* **Exercise**
Look through the lines and report how many include the word "pixels", giving nothing but the number.
**** Dataset records
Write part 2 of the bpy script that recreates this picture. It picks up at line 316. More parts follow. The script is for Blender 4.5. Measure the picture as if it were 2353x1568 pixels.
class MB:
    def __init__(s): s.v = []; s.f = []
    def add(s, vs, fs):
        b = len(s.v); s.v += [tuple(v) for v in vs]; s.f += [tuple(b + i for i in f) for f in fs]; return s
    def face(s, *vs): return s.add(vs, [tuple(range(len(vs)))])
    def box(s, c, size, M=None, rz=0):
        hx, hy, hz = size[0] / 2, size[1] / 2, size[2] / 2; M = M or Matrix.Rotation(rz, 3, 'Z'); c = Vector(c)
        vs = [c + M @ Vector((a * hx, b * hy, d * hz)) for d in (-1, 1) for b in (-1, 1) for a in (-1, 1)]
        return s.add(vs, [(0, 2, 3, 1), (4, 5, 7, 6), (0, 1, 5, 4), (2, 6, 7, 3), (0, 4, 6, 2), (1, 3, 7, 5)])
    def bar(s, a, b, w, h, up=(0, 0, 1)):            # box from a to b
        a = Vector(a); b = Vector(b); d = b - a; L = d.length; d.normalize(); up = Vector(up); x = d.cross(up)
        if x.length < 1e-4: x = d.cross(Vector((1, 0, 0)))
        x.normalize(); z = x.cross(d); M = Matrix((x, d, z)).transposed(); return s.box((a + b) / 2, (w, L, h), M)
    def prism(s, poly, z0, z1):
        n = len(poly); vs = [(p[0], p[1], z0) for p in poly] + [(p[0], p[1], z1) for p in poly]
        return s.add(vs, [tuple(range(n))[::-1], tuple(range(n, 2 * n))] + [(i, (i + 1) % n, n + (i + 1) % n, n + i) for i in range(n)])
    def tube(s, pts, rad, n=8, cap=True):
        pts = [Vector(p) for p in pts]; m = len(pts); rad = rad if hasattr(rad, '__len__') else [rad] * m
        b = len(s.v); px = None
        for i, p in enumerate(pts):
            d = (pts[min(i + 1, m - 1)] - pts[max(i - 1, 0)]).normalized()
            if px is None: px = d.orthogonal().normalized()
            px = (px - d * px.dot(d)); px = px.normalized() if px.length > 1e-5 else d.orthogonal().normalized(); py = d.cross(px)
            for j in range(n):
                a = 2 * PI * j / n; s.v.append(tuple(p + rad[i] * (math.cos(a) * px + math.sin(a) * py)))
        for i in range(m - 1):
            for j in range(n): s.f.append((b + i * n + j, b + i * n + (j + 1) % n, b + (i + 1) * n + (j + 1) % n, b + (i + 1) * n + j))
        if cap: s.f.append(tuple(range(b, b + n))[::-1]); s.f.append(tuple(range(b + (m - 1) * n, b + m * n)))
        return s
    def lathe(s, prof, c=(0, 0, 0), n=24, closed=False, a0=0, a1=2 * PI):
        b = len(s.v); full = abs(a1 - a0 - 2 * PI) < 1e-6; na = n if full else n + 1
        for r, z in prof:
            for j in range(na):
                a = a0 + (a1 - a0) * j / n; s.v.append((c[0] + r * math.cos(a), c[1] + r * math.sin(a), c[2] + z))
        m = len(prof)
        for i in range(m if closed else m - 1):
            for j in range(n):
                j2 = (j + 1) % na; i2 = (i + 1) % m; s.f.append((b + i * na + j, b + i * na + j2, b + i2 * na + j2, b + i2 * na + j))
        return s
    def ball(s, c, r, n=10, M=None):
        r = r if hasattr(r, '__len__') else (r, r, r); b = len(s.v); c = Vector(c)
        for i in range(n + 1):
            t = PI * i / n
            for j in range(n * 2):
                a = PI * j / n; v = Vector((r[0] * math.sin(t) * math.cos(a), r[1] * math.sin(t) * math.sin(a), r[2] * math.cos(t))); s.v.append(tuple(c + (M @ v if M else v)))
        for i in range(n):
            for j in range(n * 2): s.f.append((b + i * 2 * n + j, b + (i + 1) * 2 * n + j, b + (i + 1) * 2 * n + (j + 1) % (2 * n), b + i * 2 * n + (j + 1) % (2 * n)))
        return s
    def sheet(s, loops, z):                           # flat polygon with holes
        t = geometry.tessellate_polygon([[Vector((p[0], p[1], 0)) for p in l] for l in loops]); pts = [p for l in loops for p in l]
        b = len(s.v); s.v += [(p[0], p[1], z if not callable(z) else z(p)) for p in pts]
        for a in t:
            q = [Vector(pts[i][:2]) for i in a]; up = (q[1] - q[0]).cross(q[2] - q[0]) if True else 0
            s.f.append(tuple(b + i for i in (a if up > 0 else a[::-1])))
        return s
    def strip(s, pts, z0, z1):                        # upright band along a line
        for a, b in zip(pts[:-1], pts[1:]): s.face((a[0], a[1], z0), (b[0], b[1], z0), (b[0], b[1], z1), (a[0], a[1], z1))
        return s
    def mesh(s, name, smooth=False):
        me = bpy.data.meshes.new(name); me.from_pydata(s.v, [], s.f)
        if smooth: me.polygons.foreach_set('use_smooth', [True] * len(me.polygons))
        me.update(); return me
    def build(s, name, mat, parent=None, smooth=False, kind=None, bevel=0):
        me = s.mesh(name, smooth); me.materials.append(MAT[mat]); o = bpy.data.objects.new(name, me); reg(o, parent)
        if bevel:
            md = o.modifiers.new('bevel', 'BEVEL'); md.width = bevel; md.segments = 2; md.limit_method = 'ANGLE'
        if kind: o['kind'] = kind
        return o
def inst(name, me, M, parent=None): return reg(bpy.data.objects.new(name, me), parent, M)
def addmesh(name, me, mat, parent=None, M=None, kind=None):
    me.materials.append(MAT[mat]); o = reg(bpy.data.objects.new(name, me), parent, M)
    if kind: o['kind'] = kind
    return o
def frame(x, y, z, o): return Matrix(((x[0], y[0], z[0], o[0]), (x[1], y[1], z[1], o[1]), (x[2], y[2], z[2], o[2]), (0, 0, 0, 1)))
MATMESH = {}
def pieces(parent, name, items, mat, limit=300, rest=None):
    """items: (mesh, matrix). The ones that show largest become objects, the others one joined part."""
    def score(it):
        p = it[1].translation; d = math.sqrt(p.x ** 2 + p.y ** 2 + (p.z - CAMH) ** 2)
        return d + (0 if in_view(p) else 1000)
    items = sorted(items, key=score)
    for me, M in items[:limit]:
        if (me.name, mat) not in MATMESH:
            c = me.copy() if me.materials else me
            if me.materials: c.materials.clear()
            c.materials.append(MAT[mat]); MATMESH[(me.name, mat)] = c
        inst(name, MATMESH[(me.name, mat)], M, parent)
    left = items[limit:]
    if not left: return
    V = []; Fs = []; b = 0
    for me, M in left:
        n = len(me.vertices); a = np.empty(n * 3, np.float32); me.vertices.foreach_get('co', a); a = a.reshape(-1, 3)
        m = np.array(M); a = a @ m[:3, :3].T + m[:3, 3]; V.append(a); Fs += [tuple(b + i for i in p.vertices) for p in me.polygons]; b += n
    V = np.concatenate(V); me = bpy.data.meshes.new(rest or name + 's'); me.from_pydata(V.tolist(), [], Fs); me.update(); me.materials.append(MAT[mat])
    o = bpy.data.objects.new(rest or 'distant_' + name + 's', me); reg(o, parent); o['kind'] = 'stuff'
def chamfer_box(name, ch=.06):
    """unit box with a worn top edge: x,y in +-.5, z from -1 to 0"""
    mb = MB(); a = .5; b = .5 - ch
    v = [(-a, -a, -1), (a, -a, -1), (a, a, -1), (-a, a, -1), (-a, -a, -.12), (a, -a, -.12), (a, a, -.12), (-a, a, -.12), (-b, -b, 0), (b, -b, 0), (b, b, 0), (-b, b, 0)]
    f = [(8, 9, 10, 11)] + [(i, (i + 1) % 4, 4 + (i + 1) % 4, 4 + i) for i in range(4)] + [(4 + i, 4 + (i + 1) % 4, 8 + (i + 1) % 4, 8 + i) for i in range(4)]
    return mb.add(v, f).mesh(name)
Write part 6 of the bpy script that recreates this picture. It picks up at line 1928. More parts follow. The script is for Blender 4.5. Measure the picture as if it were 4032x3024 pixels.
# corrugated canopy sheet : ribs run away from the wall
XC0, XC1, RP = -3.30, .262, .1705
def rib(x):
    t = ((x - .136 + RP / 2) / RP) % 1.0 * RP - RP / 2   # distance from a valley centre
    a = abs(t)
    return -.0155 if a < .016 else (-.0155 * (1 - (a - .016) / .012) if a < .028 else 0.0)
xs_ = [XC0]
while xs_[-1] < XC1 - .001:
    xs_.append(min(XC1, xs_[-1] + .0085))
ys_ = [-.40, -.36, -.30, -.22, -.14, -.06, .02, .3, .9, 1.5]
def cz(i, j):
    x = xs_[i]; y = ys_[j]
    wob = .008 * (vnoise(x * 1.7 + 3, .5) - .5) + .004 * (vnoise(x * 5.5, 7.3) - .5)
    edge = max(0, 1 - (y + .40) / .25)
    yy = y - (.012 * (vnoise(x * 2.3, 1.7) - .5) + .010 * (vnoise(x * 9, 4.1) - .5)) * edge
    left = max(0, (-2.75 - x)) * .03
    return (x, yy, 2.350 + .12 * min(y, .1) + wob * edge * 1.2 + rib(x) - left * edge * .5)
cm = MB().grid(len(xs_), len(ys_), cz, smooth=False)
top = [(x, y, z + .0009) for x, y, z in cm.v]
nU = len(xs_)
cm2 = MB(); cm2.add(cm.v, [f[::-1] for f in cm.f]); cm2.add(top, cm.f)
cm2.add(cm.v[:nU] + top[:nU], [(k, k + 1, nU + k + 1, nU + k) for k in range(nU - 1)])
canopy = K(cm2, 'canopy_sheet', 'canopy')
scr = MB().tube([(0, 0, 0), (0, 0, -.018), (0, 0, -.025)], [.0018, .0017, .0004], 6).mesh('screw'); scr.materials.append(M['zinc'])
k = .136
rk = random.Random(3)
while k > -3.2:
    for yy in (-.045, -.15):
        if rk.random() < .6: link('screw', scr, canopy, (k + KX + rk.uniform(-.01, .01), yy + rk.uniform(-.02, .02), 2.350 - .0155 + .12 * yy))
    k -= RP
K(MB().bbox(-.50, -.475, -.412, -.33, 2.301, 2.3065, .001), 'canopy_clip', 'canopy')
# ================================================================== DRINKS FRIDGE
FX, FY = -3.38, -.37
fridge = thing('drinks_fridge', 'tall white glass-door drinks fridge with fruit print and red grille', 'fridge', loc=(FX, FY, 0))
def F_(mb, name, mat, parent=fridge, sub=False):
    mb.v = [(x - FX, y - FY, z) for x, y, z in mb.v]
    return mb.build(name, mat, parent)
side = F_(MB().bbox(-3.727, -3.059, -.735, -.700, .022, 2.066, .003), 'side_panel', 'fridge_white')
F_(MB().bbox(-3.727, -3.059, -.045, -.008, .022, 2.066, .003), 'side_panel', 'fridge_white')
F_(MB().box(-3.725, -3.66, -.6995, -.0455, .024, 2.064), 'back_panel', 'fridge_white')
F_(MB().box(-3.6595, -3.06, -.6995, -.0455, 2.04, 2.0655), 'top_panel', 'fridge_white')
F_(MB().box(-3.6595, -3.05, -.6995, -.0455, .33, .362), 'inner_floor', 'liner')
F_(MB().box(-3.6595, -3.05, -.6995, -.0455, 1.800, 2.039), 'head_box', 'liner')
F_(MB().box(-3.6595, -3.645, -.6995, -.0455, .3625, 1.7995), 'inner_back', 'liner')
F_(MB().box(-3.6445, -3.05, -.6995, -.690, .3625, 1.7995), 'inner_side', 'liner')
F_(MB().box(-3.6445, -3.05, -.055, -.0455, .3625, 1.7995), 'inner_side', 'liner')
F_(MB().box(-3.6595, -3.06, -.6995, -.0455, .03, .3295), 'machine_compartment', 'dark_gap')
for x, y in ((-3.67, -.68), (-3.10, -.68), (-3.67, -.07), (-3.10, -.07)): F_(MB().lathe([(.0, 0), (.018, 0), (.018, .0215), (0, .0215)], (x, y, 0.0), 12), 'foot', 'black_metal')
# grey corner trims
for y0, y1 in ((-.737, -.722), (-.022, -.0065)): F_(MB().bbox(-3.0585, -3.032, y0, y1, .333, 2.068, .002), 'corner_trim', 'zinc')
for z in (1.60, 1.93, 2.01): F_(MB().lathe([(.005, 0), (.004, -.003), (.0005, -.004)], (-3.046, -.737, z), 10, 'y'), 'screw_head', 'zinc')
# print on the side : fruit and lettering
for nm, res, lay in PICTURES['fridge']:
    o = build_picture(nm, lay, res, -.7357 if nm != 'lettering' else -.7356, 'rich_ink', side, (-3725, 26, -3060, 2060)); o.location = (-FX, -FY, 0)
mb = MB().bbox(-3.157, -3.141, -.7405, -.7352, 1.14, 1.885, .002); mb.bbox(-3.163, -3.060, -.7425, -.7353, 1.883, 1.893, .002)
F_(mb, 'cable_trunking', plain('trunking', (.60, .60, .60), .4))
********
* **Correct output**
2